The value chain identifies the distinct strategic activities, analyses them and their respective cost drivers and addresses to the following key questions from strategic view point:

(i) Can a firm reduce costs in particular activity, holding the value (arising from external/internal customers) constant?

(ii) Can a firm increase the value in this activity, holding the costs constant?


(iii) Can a firm reduce assets in this activity, holding costs and revenues constant?

(iv) Is there any surplus facility (spent but unutilised resources) that can create value?

The value chain analysis enables a firm to understand and focus on the aspects like:

(i) Cause of the activity;


(ii) Resource consumption by the activity; and

(iii) activity linkage.

Knowledge and analysis of the above three factors brings opportunities for process redesign with a view to reducing the cost of the process.

This analysis points out:

(i) If there is any complexity of the activity,

(ii) If there is any duplication of the activity,


(iii) If there is any alternative way of doing the activity so that it will consume lesser resource,

(iv) If there any activity which is performed with no contribution to the process objective (i.e., no ‘value’ adding),

(v) If there is any activity, when added in between two activities, that will increase the overall process value.

Again, the three-tier classification of activities into core/support/diversionary categories facilitates analysis that helps a firm to meet different competitive situations.
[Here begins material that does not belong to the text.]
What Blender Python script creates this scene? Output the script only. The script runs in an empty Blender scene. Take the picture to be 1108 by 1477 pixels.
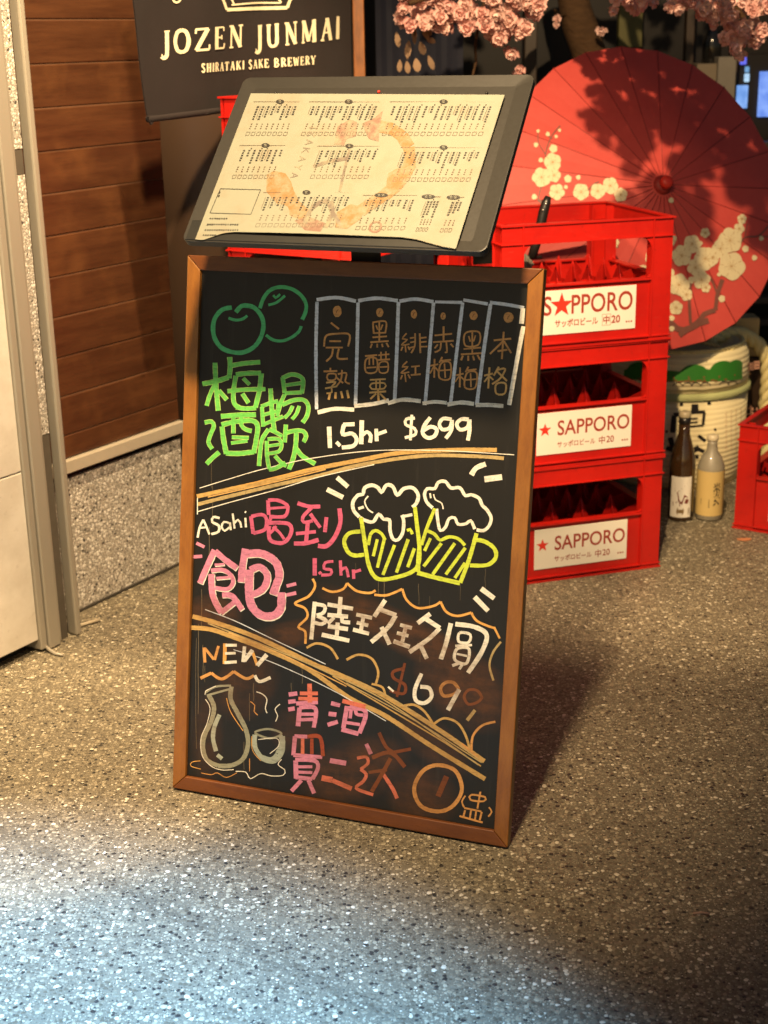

When the ‘micro-activities are identified and analysed with regard to their cost effectiveness, the management gets insights into the areas where Unnecessary activities can be dropped or their costs can be reduced.

The benefits of ‘Value Chain Analysis’ are immense.

These are as follows:


(i) It highlights the cost of activity, e.g.,

Does the employee at the time of causing an activity know its cost?

Does the salesman know the cost of each order processing?

Does the scheduling manager know the cost per batch?

(ii) It encourages new thinking towards process improvement, e.g.

How can the activities be carried out to improve efficiency?


(iii) It links to Total Quality Management programmes as the activity cost can be related to the service level achieved.

(iv) It facilitates cost cutting by taking activity levels into consideration, and thus making cost targets more realistic to achieve.

(v) If enables trend analysis and ‘benchmarking’ of costs to take place.